§ **EXERCISE DETAILS**: Print only the lines from the top of the data through the line with "cy_.blur_glossy = 0.3", both included, skipping every picture.

##### SOURCE DATA

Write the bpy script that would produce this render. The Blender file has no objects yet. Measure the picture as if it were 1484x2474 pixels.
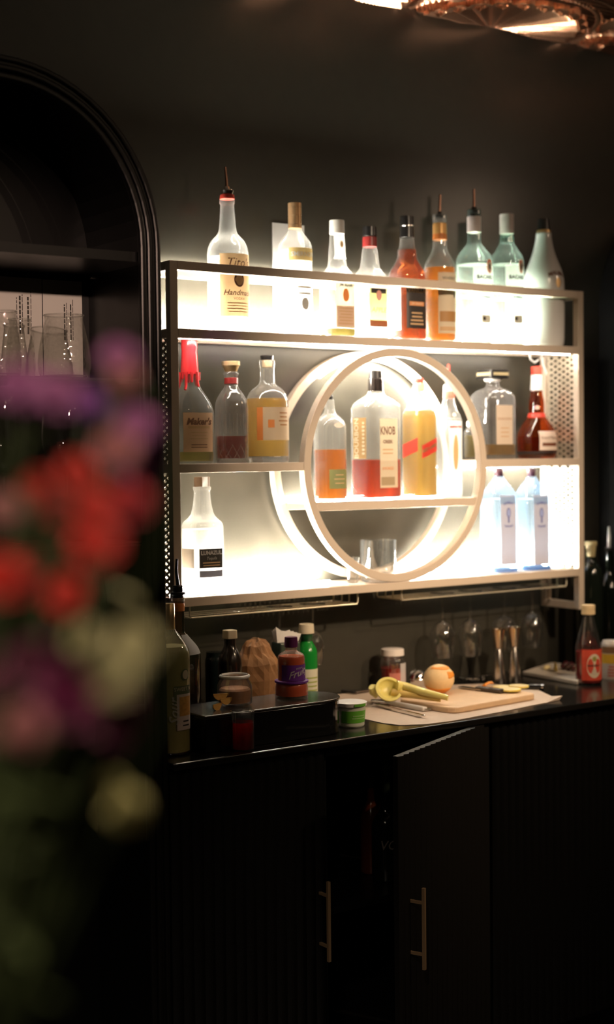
import bpy, math, random
import numpy as np
from mathutils import Vector, Matrix
random.seed(7)
C = bpy.context.scene.collection
SC = bpy.context.scene
PI = math.pi

# ------------------------------------------------------------------ camera
OFF = 1.19                                   # bottom of the wall shelf's datum above the floor
FPX = 3590.65                                # focal length in pixels of the 1484x2474 frame
CAM = np.array([-1.7581, -3.0357, 0.3739 + OFF])
YAW, PITCH, ROLL = 0.6149, -0.0396, -0.0108

def cam_axes():
    cy, sy, cp, sp = math.cos(YAW), math.sin(YAW), math.cos(PITCH), math.sin(PITCH)
    f = np.array([sy*cp, cy*cp, sp]); r = np.array([cy, -sy, 0.0]); u = np.cross(r, f)
    cr, sr = math.cos(ROLL), math.sin(ROLL)
    return r*cr + u*sr, u*cr - r*sr, f
RX, UX, FX = cam_axes()
cd = bpy.data.cameras.new('camera'); cam = bpy.data.objects.new('camera', cd); C.objects.link(cam)
M4 = Matrix(((RX[0], UX[0], -FX[0], CAM[0]), (RX[1], UX[1], -FX[1], CAM[1]), (RX[2], UX[2], -FX[2], CAM[2]), (0, 0, 0, 1)))
cam.matrix_world = M4
cd.sensor_fit = 'VERTICAL'; cd.sensor_height = 36.0; cd.sensor_width = 36.0*1484/2474
cd.lens = FPX/2474*36.0
cd.clip_start = 0.05; cd.clip_end = 50
cd.dof.use_dof = True; cd.dof.focus_distance = 3.32; cd.dof.aperture_fstop = 1.8
SC.camera = cam

# ------------------------------------------------------------------ world, exposure, lights
w = bpy.data.worlds.new('world'); SC.world = w; w.use_nodes = True
w.node_tree.nodes['Background'].inputs[0].default_value = (1.0, 0.8, 0.6, 1)
w.node_tree.nodes['Background'].inputs[1].default_value = 0.002
SC.view_settings.view_transform = 'Standard'; SC.view_settings.look = 'None'
SC.view_settings.exposure = 0.2; SC.view_settings.gamma = 1.0; SC.view_settings.use_curve_mapping = False
cy_ = SC.cycles
cy_.use_denoising = True
cy_.max_bounces = 12; cy_.diffuse_bounces = 3; cy_.glossy_bounces = 4
cy_.transmission_bounces = 8; cy_.transparent_max_bounces = 24
cy_.caustics_reflective = False; cy_.caustics_refractive = False
cy_.sample_clamp_indirect = 5.0; cy_.sample_clamp_direct = 0.0
cy_.blur_glossy = 0.3

def aim(o, tgt):
    d = Vector(tgt) - o.location
    o.rotation_euler = d.to_track_quat('-Z', 'Y').to_euler()

def spot(name, loc, tgt, power, color, size, radius=0.04, blend=0.8):
    l = bpy.data.lights.new(name, 'SPOT'); l.energy = power; l.color = color
    l.spot_size = math.radians(size); l.spot_blend = blend; l.shadow_soft_size = radius
    o = bpy.data.objects.new(name, l); C.objects.link(o); o.location = loc; aim(o, tgt); return o

def bulb(name, loc, power, color, radius=0.03):
    l = bpy.data.lights.new(name, 'POINT'); l.energy = power; l.color = color; l.shadow_soft_size = radius
    o = bpy.data.objects.new(name, l); C.objects.link(o); o.location = loc; return o

WARM = (1.0, 0.72, 0.46)
spot('ceiling_spot_shelf', (0.6, -2.6, 2.70), (0.80, -0.1, 1.56), 330, (1.0, 0.76, 0.54), 31, 0.05, 1.0)
spot('ceiling_spot_counter', (1.5, -2.3, 2.70), (0.75, -0.1, 0.98), 112, WARM, 36, 0.05, 1.0)
spot('ceiling_spot_bouquet', (-1.9, -2.9, 2.70), (-1.30, -2.15, 1.45), 95, (1.0, 0.80, 0.62), 50, 0.05, 0.9)
spot('cabinet_fill_spot', (-1.15, -4.5, 2.66), (-0.40, -0.05, 1.86), 380, (1.0, 0.66, 0.50), 9, 0.05, 0.9)  # added fill light, brightens the menu sheets and glasses in the niche
spot('ceiling_spot_doors', (-0.9, -3.4, 2.70), (0.30, -0.4, 0.50), 5.5, WARM, 20, 0.04, 0.9)  # added weak fill light that lifts the door handles
for i, (x, y) in enumerate([(0.1, -3.3), (1.0, -3.6), (2.2, -2.9), (-0.6, -3.9)]):
    bulb('ceiling_bulb', (x, y, 2.62), 4, WARM, 0.017)
bulb('copper_fill_light', (2.05, -1.0, 2.46), 5, (1.0, 0.70, 0.48), 0.06)  # unseen fill light added to bring out the copper ceiling relief

# ------------------------------------------------------------------ pixel <-> place
def _ray(px, py): return FX + RX*(px-742)/FPX - UX*(py-1237)/FPX
def onY(px, py, Y): d = _ray(px, py); return CAM + d*(Y-CAM[1])/d[1]
def onZ(px, py, Z): d = _ray(px, py); return CAM + d*(Z-CAM[2])/d[2]
def ppm(P): return FPX/float(np.dot(np.asarray(P, float)-CAM, FX))      # pixels per metre at P

# measures of the shelf
W, H, Z2, Z3, Z4, T, D = 1.3644, 0.8282+OFF, 0.670+OFF, 0.3512+OFF, 0.0336+OFF, 0.0212, 0.1558
RCX, RCZ, RR, ZB = 0.6826, 0.3395+OFF, 0.305, -0.0854+OFF
ZR = float(onY(790, 1214, 0)[2])             # shelf inside the ring
ZC = 0.92                                    # counter top
YW = D + 0.012                               # face of the back wall
CEIL = 1.575 + OFF

# ------------------------------------------------------------------ materials
_M = {}
def mat(name, col, rough=0.5, metal=0.0, bump=0.0, bscale=60, var=0.0, spec=None, coat=0.0, transl=0.0):
    if name in _M: return _M[name]
    m = bpy.data.materials.new(name); m.use_nodes = True; nt = m.node_tree; b = nt.nodes['Principled BSDF']
    b.inputs['Base Color'].default_value = (*col, 1); b.inputs['Roughness'].default_value = rough
    b.inputs['Metallic'].default_value = metal
    if spec is not None: b.inputs['Specular IOR Level'].default_value = spec
    b.inputs['Coat Weight'].default_value = coat
    if bump or var:
        tc = nt.nodes.new('ShaderNodeTexCoord'); n = nt.nodes.new('ShaderNodeTexNoise')
        n.inputs['Scale'].default_value = bscale; n.inputs['Detail'].default_value = 4
        nt.links.new(tc.outputs['Object'], n.inputs['Vector'])
        if bump:
            bp = nt.nodes.new('ShaderNodeBump'); bp.inputs['Strength'].default_value = bump; bp.inputs['Distance'].default_value = 0.002
            nt.links.new(n.outputs['Fac'], bp.inputs['Height']); nt.links.new(bp.outputs['Normal'], b.inputs['Normal'])
        if var:
            mx = nt.nodes.new('ShaderNodeMix'); mx.data_type = 'RGBA'
            mx.inputs[6].default_value = (*[c*(1-var) for c in col], 1); mx.inputs[7].default_value = (*[min(1, c*(1+var)) for c in col], 1)
            nt.links.new(n.outputs['Fac'], mx.inputs[0]); nt.links.new(mx.outputs[2], b.inputs['Base Color'])
    if transl:
        out = nt.nodes['Material Output']; tr = nt.nodes.new('ShaderNodeBsdfTranslucent'); tr.inputs[0].default_value = (*col, 1)
        ms = nt.nodes.new('ShaderNodeMixShader'); ms.inputs[0].default_value = transl
        nt.links.new(b.outputs[0], ms.inputs[1]); nt.links.new(tr.outputs[0], ms.inputs[2]); nt.links.new(ms.outputs[0], out.inputs[0])
    _M[name] = m; return m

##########

§ **RESPONSE TO THE TASK**:
Write the bpy script that would produce this render. The Blender file has no objects yet. Measure the picture as if it were 1484x2474 pixels.
import bpy, math, random
import numpy as np
from mathutils import Vector, Matrix
random.seed(7)
C = bpy.context.scene.collection
SC = bpy.context.scene
PI = math.pi

# ------------------------------------------------------------------ camera
OFF = 1.19                                   # bottom of the wall shelf's datum above the floor
FPX = 3590.65                                # focal length in pixels of the 1484x2474 frame
CAM = np.array([-1.7581, -3.0357, 0.3739 + OFF])
YAW, PITCH, ROLL = 0.6149, -0.0396, -0.0108

def cam_axes():
    cy, sy, cp, sp = math.cos(YAW), math.sin(YAW), math.cos(PITCH), math.sin(PITCH)
    f = np.array([sy*cp, cy*cp, sp]); r = np.array([cy, -sy, 0.0]); u = np.cross(r, f)
    cr, sr = math.cos(ROLL), math.sin(ROLL)
    return r*cr + u*sr, u*cr - r*sr, f
RX, UX, FX = cam_axes()
cd = bpy.data.cameras.new('camera'); cam = bpy.data.objects.new('camera', cd); C.objects.link(cam)
M4 = Matrix(((RX[0], UX[0], -FX[0], CAM[0]), (RX[1], UX[1], -FX[1], CAM[1]), (RX[2], UX[2], -FX[2], CAM[2]), (0, 0, 0, 1)))
cam.matrix_world = M4
cd.sensor_fit = 'VERTICAL'; cd.sensor_height = 36.0; cd.sensor_width = 36.0*1484/2474
cd.lens = FPX/2474*36.0
cd.clip_start = 0.05; cd.clip_end = 50
cd.dof.use_dof = True; cd.dof.focus_distance = 3.32; cd.dof.aperture_fstop = 1.8
SC.camera = cam

# ------------------------------------------------------------------ world, exposure, lights
w = bpy.data.worlds.new('world'); SC.world = w; w.use_nodes = True
w.node_tree.nodes['Background'].inputs[0].default_value = (1.0, 0.8, 0.6, 1)
w.node_tree.nodes['Background'].inputs[1].default_value = 0.002
SC.view_settings.view_transform = 'Standard'; SC.view_settings.look = 'None'
SC.view_settings.exposure = 0.2; SC.view_settings.gamma = 1.0; SC.view_settings.use_curve_mapping = False
cy_ = SC.cycles
cy_.use_denoising = True
cy_.max_bounces = 12; cy_.diffuse_bounces = 3; cy_.glossy_bounces = 4
cy_.transmission_bounces = 8; cy_.transparent_max_bounces = 24
cy_.caustics_reflective = False; cy_.caustics_refractive = False
cy_.sample_clamp_indirect = 5.0; cy_.sample_clamp_direct = 0.0
cy_.blur_glossy = 0.3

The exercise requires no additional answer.